## begin

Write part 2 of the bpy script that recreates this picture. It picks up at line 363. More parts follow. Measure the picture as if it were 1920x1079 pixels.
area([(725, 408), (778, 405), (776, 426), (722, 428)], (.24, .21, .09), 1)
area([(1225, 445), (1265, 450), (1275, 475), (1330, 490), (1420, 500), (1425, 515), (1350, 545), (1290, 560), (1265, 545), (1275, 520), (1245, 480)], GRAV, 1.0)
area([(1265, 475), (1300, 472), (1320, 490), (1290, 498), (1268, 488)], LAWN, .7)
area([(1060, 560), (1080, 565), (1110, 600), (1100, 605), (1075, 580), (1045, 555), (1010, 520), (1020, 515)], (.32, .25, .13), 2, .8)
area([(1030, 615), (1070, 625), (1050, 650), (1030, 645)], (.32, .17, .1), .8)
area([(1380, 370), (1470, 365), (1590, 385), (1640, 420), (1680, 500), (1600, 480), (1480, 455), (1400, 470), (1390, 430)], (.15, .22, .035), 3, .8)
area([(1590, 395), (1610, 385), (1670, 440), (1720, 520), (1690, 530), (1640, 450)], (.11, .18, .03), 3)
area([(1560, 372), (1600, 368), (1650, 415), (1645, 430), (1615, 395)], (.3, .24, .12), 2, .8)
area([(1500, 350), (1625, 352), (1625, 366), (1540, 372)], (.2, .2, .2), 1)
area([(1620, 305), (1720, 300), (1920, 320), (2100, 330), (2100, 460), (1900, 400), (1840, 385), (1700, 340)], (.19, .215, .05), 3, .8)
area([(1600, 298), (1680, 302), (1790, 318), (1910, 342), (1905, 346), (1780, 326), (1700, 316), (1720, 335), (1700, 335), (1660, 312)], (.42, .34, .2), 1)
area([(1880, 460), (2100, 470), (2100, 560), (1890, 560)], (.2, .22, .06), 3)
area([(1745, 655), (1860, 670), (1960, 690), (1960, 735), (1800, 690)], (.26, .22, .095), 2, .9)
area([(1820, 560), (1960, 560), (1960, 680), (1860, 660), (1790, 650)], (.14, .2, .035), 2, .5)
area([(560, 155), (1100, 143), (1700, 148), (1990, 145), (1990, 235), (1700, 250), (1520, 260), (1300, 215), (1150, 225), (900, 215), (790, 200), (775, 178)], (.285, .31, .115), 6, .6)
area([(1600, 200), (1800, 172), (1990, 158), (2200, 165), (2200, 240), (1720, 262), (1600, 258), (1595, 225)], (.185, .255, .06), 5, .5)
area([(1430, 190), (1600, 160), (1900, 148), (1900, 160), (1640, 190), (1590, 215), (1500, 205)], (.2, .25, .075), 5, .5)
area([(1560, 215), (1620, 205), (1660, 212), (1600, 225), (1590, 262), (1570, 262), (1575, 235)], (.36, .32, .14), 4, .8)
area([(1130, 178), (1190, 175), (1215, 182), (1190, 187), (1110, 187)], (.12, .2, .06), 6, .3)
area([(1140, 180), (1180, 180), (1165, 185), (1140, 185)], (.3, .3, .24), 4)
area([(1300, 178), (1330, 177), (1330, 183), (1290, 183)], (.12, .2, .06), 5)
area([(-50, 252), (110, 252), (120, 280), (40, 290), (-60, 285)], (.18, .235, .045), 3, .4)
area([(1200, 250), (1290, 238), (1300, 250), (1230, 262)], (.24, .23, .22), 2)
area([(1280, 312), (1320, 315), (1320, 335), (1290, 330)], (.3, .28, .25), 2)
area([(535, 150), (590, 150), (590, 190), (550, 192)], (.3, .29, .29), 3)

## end

### [What this task involves]
Go through the material above line by line and copy it exactly.

### [Response to this exercise]
Write part 2 of the bpy script that recreates this picture. It picks up at line 363. More parts follow. Measure the picture as if it were 1920x1079 pixels.
area([(725, 408), (778, 405), (776, 426), (722, 428)], (.24, .21, .09), 1)
area([(1225, 445), (1265, 450), (1275, 475), (1330, 490), (1420, 500), (1425, 515), (1350, 545), (1290, 560), (1265, 545), (1275, 520), (1245, 480)], GRAV, 1.0)
area([(1265, 475), (1300, 472), (1320, 490), (1290, 498), (1268, 488)], LAWN, .7)
area([(1060, 560), (1080, 565), (1110, 600), (1100, 605), (1075, 580), (1045, 555), (1010, 520), (1020, 515)], (.32, .25, .13), 2, .8)
area([(1030, 615), (1070, 625), (1050, 650), (1030, 645)], (.32, .17, .1), .8)
area([(1380, 370), (1470, 365), (1590, 385), (1640, 420), (1680, 500), (1600, 480), (1480, 455), (1400, 470), (1390, 430)], (.15, .22, .035), 3, .8)
area([(1590, 395), (1610, 385), (1670, 440), (1720, 520), (1690, 530), (1640, 450)], (.11, .18, .03), 3)
area([(1560, 372), (1600, 368), (1650, 415), (1645, 430), (1615, 395)], (.3, .24, .12), 2, .8)
area([(1500, 350), (1625, 352), (1625, 366), (1540, 372)], (.2, .2, .2), 1)
area([(1620, 305), (1720, 300), (1920, 320), (2100, 330), (2100, 460), (1900, 400), (1840, 385), (1700, 340)], (.19, .215, .05), 3, .8)
area([(1600, 298), (1680, 302), (1790, 318), (1910, 342), (1905, 346), (1780, 326), (1700, 316), (1720, 335), (1700, 335), (1660, 312)], (.42, .34, .2), 1)
area([(1880, 460), (2100, 470), (2100, 560), (1890, 560)], (.2, .22, .06), 3)
area([(1745, 655), (1860, 670), (1960, 690), (1960, 735), (1800, 690)], (.26, .22, .095), 2, .9)
area([(1820, 560), (1960, 560), (1960, 680), (1860, 660), (1790, 650)], (.14, .2, .035), 2, .5)
area([(560, 155), (1100, 143), (1700, 148), (1990, 145), (1990, 235), (1700, 250), (1520, 260), (1300, 215), (1150, 225), (900, 215), (790, 200), (775, 178)], (.285, .31, .115), 6, .6)
area([(1600, 200), (1800, 172), (1990, 158), (2200, 165), (2200, 240), (1720, 262), (1600, 258), (1595, 225)], (.185, .255, .06), 5, .5)
area([(1430, 190), (1600, 160), (1900, 148), (1900, 160), (1640, 190), (1590, 215), (1500, 205)], (.2, .25, .075), 5, .5)
area([(1560, 215), (1620, 205), (1660, 212), (1600, 225), (1590, 262), (1570, 262), (1575, 235)], (.36, .32, .14), 4, .8)
area([(1130, 178), (1190, 175), (1215, 182), (1190, 187), (1110, 187)], (.12, .2, .06), 6, .3)
area([(1140, 180), (1180, 180), (1165, 185), (1140, 185)], (.3, .3, .24), 4)
area([(1300, 178), (1330, 177), (1330, 183), (1290, 183)], (.12, .2, .06), 5)
area([(-50, 252), (110, 252), (120, 280), (40, 290), (-60, 285)], (.18, .235, .045), 3, .4)
area([(1200, 250), (1290, 238), (1300, 250), (1230, 262)], (.24, .23, .22), 2)
area([(1280, 312), (1320, 315), (1320, 335), (1290, 330)], (.3, .28, .25), 2)
area([(535, 150), (590, 150), (590, 190), (550, 192)], (.3, .29, .29), 3)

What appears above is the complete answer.